Michael O'Keefe, president of the Massachusetts District Attorney's Association, said the legislation gives prosecutors more room to negotiate plea bargains than the Florida law, which imposes 25-year mandatory minimum sentences for raping a child.

"This is a very easy issue to shout from the rooftops about 25 years to life for everybody who victimizes a child, but the reality is that...it is often someone who is very close to the child, even family members, and some of these victims are barely competent to testify in the court of law if they're young children and the older children are terribly embarrassed about what happened and fearful of facing their accusers," O'Keefe said.

"Perhaps we can use the leverage that is built into this statute to get the kind of resolution that is just."

Polito, who was not invited to the press conference, said that although she is happy to see the bill advance, the Democratic-backed version lacks crucial minimum sentences for first-time offenders who don't use force or weapons.

"Those aggravated circumstances do not address the day-to-day kind of rape that occurs and harms children...the prosecutors want leeway and flexibility built into the system, but I feel that children that can stand up and tell their story ought to know that their perpetrator will do jail time," Polito said.

Polito, who has proposed 10-year mandatory minimum sentences for rape of a child, said Judiciary Committee Chairman state Rep.
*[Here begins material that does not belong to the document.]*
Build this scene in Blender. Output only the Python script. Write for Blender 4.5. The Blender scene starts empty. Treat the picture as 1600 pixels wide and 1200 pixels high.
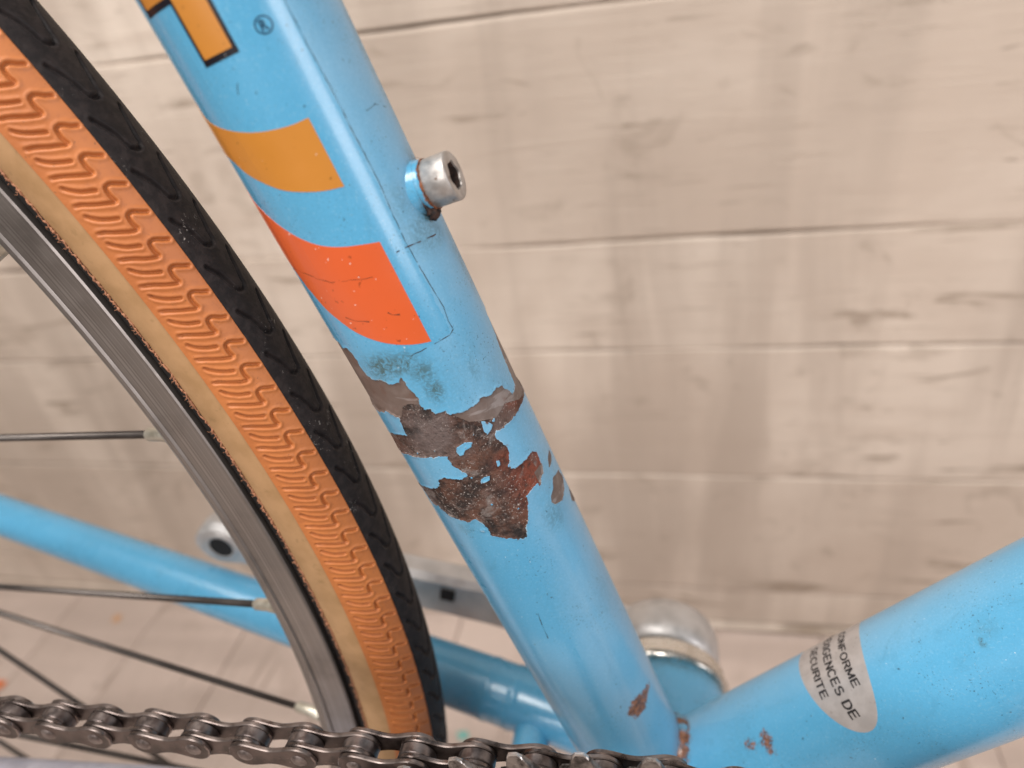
import bpy, bmesh, math, random
import numpy as np
from mathutils import Vector, Matrix
random.seed(7); rng = np.random.default_rng(7)
S = bpy.context.scene
col = S.collection

# ------------------------------------------------------------------ camera
CAM = np.array([6.084, -119.965, 226.203])          # millimetres, bottom bracket at the origin
RT = Vector((0.97544699, 0.17961514, -0.12744242)); UP = Vector((0.00851894, 0.54746176, 0.83678734)); FW = Vector((-0.22006953, 0.81732736, -0.5324898))
cd = bpy.data.cameras.new('camera'); cam = bpy.data.objects.new('camera', cd); col.objects.link(cam)
M = Matrix((RT, UP, -FW)).transposed().to_4x4(); M.translation = Vector(CAM) * .001
cam.matrix_world = M
cd.sensor_width = 36; cd.lens = 1149.996 / 1600 * 36
cd.clip_start = .005; cd.clip_end = 20
cd.dof.use_dof = True; cd.dof.focus_distance = .143; cd.dof.aperture_fstop = 11.0; cd.dof.aperture_blades = 0
S.camera = cam
# ------------------------------------------------------------------ room light
w = bpy.data.worlds.new('World'); S.world = w; w.use_nodes = True
w.node_tree.nodes['Background'].inputs[0].default_value = (1.0, .955, .92, 1)
w.node_tree.nodes['Background'].inputs[1].default_value = .18
def area(name, loc, target, sx, sy, power, colr):
    l = bpy.data.lights.new(name, 'AREA'); l.shape = 'RECTANGLE'; l.size = sx; l.size_y = sy; l.energy = power; l.color = colr
    o = bpy.data.objects.new(name, l); col.objects.link(o); o.location = loc
    o.rotation_euler = (Vector(target) - Vector(loc)).to_track_quat('-Z', 'Y').to_euler(); return o
area('ceiling_softbox', (-.30, -.34, 1.2), (-.08, .10, 0), .8, .5, 18.5, (1, .95, .895))
area('frontal_light', (-.34, -1.0, .62), (-.02, .05, .06), .32, .5, 5.6, (1, .96, .93))  # soft frontal lamp, added for the wall shadow beside the seat tube
area('front_softbox', (1.15, -.62, .55), (-.05, .05, .08), .4, .9, 8.5, (1, .96, .97))
S.view_settings.view_transform = 'Standard'; S.view_settings.look = 'None'
S.view_settings.exposure = 0; S.view_settings.gamma = 1
S.render.engine = 'CYCLES'; S.render.resolution_x = 1024; S.render.resolution_y = 768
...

Eugene O'Flaherty, D-Chelsea, has not accepted her calls to discuss the legislation.

"I've worked very hard on this for a long time, and I don't want to give the public the perception that this is going to do the job when it's weaker than I think it should be."

The legislation still allows prosecutors to charge a defendant with rape of a child, which carries no minimum sentence, while also giving them the ability to convince offenders to accept a plea bargain by threatening them with a mandatory minimum statute if they choose to go to trial, said O'Flaherty's chief of staff, Alexis Finneran.